Wednesday, 18 March 2015

by Kayleigh Phillips

Kayleigh Phillips interviewed Stephen Unwin, director of A View from the Bridge, in its opening week in Nottingham. Stephen reveals his thoughts on the creative process and his approach to staging an American play for British audiences. 


I walk into the auditorium and see the principal actors on stage with Stephen Unwin, the director, working on the timing of one of the scenes. The difference of a second is huge between allowing a through line of momentum and not.

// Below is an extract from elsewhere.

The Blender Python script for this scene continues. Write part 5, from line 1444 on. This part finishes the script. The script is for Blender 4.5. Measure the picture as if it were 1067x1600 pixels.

The timing is worked out, the lighting plot is altered slightly and they continue on working through the scene. 
 
After they finish the blocking, I was able to sit down with Stephen and kick off with the first question about our great city of Nottingham.

Stephen tells me that he loves the city, but he has done this strange triangle between the theatre, his hotel and a little Italian restaurant that he has found as he has been working so much that he hasn't left the triangle since arriving on Monday morning.
 
I asked about the four-week rehearsal process which he agrees is a very tight time frame, however, he is used to doing big productions in a small amount of time. He tells me that 'you can't get it wrong, you can't waste a day and follow dead ends'. Stephen is a very experienced director and can see if something is not working, for example before the interview, a moment was being worked out on stage and an idea is suggested, tried and withdrawn in a very small time frame as no time can be wasted.

"You can't get it wrong, you can't waste a day and follow dead ends."
Stephen Unwin, Director of A View from the Bridge

We discuss the process, Stephen tells me he 'loves the tech, as you really can nail it then'. Stephen tells me that  through experience, this is the time of the week after the first performance when 'you have to keep going'. He hopes that the show is now settled technically and then Friday afternoon there will be an acting rehearsal where there is more depth and texture that they can find. Stephen speaks of how tough the first week is and how 'the modern audience expect such a high standard and such finish from a professional company, and the reality is they have to squeeze this in to such a small time frame due to specific conditions'. We discuss the time frame in more detail and he reveals other shows would be given longer rehearsal processes. Stephen commented that it is 'not necessarily about talent, but it is about rehearsal and resources' and how 'another week would allow more time for finesse'.

"...the modern audience expect such a high standard and such finish from a professional company, and the reality is they have to squeeze this in to such a small time frame due to specific conditions" 
Stephen Unwin, Director of A View from the Bridge

A fundamental point is that a play is there for an audience, I ask how the directorial approach of an American play for a predominately British audience may have possibly differed if the audience were American. Stephen tells me that 'one of the interesting things about this American play (for him) is that it is an American play which sort of challenges some of the sentimental notions of the American dream'. Stephen clarifies that he doesn't believe that it is anti-American but it is 'a play about the statue of liberty, but whose liberty? Do we want immigrants or don't we want immigrants.' He tells me his belief that it is 'extraordinary pertinent' for now (in 2015) and you can see as the story develops 'the two immigrants bring nothing but good to America and the real agony is the underlying poverty'. Marco is there to work and save his family. All he has he gives to them and 'the real sadness is the uneducated, depressed Eddie' says Stephen.

To round off the interview I ask Stephen about his favourite moment in the play. He tells me 'When the Italians find out how much you can earn here, they say dollars and Eddie says, sure dollars. And Marco kind of bursts in to tears because of all that it can mean for his family'. It is evident that Stephen enjoys the humanity that is shown, the moments of 'You get a blessing for this, you get a blessing for that' with the connection of 'the contradiction between catastrophe and pleasure, happiness and I am eager to catch that'.

We have to leave the auditorium so that they can finish setting up for the matinee, I thank him just as Nathan Markiewicz, the assistant director, comes over to check a note from the rehearsal. I get a lovely smile from Stephen and allow them to get back to work. 

A View from the Bridge opened at Theatre Royal, Nottingham, where it ran from 4 to 7 March 2015. It then toured to Cheltenham, Darlington, Wolverhampton, Bradford, Coventry and Edinburgh, where it concluded on 2 May.